Return the lines where the word "this" occurs.

* _Raw data_
----

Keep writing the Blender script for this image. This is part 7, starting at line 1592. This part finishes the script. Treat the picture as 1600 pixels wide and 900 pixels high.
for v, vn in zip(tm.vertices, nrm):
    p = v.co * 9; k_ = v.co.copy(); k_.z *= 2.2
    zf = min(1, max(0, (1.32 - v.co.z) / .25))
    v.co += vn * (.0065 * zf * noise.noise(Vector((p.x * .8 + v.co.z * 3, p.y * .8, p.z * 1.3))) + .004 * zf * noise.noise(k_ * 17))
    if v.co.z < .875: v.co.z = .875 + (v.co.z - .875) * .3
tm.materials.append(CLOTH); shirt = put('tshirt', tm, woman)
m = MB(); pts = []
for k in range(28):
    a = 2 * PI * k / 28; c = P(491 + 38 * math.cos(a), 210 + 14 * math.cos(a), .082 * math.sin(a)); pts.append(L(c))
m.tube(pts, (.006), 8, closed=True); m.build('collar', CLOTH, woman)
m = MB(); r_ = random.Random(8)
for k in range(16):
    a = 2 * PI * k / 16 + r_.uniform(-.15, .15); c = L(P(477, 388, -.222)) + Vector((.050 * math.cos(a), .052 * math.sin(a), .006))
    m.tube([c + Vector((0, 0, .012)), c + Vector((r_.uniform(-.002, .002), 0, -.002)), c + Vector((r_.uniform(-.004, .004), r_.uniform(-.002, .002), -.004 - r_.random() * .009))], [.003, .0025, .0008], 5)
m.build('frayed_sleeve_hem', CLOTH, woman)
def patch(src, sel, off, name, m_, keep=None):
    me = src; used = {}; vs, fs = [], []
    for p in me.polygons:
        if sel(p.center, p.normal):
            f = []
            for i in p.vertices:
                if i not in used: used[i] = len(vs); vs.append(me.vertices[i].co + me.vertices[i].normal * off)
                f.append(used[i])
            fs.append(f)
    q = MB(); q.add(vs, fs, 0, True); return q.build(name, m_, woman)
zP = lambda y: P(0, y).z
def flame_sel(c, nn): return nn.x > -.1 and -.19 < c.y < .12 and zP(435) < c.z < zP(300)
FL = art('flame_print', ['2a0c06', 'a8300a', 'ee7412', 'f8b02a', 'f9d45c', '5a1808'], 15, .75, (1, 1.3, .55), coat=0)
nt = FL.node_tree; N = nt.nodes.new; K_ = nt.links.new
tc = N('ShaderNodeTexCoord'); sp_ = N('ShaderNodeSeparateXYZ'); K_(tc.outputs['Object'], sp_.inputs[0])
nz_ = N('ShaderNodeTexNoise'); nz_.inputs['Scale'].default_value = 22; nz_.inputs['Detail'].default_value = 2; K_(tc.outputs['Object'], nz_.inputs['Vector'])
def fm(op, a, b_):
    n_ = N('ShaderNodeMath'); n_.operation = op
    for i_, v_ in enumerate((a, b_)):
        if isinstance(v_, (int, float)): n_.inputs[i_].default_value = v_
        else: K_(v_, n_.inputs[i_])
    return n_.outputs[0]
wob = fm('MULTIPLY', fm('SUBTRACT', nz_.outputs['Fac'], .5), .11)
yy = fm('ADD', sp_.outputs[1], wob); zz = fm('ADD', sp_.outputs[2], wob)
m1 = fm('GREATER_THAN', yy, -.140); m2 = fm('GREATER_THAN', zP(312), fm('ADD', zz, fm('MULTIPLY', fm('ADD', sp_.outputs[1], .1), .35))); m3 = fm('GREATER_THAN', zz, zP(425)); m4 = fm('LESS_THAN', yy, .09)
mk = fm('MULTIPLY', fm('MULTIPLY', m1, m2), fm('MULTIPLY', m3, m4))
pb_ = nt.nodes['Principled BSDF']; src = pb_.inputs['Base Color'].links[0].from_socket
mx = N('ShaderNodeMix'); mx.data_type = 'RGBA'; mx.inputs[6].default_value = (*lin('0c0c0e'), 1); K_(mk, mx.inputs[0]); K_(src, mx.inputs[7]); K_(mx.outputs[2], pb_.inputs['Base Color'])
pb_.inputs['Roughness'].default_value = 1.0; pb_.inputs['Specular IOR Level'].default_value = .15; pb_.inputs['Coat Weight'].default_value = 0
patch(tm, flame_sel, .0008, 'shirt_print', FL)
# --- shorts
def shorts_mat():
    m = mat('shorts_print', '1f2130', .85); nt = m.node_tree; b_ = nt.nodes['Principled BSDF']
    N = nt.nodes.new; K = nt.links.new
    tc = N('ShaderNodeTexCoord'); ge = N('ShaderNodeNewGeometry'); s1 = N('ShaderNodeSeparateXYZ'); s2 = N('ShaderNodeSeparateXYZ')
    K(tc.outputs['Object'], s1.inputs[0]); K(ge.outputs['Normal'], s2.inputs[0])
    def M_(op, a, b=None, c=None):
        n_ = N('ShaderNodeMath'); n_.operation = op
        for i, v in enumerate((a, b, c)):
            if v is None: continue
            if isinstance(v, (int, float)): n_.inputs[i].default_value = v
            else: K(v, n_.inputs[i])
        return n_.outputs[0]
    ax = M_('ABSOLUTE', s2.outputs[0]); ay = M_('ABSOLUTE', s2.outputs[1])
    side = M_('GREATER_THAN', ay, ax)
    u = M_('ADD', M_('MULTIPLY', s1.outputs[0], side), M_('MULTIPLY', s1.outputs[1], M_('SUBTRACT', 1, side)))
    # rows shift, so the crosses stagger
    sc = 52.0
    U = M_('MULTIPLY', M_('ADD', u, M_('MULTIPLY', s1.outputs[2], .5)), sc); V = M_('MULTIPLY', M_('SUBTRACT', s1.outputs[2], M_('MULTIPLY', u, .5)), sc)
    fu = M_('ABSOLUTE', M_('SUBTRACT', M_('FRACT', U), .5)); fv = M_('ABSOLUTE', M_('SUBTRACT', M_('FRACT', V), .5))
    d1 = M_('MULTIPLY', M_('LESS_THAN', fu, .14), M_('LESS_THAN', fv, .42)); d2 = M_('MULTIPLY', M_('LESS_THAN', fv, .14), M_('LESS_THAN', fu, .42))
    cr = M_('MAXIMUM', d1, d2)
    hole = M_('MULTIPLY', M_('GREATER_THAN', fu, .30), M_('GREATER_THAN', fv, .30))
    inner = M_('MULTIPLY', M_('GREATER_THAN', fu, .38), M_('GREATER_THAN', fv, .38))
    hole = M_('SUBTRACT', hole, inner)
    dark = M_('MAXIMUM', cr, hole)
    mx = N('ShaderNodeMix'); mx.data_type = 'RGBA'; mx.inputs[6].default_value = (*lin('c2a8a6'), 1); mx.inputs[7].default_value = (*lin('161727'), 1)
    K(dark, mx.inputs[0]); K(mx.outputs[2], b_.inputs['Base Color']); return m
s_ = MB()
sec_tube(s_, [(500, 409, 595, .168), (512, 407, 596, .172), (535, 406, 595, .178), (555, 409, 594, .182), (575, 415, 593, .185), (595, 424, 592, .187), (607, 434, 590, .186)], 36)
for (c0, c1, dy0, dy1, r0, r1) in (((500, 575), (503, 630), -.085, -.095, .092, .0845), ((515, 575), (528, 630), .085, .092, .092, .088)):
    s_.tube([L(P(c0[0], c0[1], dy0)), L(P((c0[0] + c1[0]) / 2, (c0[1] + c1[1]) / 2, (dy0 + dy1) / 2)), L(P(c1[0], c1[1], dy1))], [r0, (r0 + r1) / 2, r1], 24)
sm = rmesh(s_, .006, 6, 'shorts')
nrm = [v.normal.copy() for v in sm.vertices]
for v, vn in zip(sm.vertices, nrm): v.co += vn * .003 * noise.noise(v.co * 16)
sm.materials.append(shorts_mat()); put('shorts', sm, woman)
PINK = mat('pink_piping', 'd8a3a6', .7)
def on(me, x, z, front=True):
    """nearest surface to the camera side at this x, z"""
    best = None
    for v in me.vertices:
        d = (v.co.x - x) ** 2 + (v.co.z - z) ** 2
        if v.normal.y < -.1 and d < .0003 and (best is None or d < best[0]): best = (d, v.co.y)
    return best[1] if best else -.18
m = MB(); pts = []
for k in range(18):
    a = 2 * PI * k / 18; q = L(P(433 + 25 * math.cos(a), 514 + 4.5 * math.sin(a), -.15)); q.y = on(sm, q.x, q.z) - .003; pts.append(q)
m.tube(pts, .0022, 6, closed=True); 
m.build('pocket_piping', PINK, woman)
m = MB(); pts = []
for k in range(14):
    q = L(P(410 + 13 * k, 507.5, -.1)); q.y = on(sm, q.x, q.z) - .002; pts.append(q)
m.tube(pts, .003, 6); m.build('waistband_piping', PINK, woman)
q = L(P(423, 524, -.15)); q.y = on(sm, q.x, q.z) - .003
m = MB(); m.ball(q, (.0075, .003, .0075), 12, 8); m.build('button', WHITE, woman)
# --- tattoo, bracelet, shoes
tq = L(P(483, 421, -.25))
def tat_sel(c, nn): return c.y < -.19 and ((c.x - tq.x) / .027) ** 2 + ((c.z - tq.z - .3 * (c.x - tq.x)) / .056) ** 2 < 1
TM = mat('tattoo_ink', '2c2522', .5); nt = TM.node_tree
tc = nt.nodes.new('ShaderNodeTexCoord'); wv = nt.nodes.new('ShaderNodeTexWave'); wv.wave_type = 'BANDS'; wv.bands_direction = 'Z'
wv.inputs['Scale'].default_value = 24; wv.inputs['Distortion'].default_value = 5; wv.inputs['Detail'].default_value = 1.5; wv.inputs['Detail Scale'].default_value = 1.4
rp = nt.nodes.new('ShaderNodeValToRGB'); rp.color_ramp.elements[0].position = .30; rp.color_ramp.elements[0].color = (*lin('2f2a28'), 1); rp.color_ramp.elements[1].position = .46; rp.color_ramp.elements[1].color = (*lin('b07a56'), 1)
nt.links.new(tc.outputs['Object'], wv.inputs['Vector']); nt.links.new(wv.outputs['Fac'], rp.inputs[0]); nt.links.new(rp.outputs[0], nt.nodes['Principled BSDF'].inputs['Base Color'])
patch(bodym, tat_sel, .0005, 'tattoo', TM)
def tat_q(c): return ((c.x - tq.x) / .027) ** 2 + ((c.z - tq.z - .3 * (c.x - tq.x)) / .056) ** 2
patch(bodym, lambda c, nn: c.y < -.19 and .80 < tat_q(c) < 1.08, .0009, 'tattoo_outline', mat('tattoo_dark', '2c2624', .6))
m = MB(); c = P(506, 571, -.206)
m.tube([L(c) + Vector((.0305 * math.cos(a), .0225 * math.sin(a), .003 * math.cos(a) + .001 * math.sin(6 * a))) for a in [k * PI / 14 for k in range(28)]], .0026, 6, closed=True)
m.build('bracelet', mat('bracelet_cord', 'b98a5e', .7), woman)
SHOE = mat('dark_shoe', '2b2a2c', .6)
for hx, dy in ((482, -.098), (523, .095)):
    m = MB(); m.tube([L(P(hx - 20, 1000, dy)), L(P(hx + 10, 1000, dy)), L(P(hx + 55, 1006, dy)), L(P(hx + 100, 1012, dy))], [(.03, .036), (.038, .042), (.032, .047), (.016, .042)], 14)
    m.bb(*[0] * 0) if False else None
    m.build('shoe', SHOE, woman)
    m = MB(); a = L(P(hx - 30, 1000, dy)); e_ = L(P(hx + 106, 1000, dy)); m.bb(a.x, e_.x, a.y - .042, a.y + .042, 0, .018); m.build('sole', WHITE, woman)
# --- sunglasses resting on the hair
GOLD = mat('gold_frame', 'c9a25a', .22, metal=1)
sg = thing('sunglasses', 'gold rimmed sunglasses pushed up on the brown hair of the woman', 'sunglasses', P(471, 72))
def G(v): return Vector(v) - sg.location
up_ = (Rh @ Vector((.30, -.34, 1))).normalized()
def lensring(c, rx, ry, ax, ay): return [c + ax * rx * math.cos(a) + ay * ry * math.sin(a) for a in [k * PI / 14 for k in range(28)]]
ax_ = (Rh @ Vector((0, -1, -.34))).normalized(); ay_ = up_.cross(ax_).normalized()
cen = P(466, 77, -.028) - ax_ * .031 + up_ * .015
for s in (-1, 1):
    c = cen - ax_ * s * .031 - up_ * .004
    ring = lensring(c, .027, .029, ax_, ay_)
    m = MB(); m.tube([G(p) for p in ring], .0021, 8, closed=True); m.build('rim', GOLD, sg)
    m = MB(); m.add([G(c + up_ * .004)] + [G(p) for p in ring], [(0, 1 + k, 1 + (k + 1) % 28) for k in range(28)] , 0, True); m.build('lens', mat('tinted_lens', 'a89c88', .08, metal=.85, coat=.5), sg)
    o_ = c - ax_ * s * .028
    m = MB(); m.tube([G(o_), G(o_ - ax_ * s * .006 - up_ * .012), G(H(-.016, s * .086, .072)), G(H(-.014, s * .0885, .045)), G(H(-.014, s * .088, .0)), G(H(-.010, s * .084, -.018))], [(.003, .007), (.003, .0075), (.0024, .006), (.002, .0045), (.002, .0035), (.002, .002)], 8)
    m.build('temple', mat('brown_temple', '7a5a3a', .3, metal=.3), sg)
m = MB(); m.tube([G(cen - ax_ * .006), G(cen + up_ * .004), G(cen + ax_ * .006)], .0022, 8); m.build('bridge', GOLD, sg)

----

* _Solution to the exercise_
Keep writing the Blender script for this image. This is part 7, starting at line 1592. This part finishes the script. Treat the picture as 1600 pixels wide and 900 pixels high.
    """nearest surface to the camera side at this x, z"""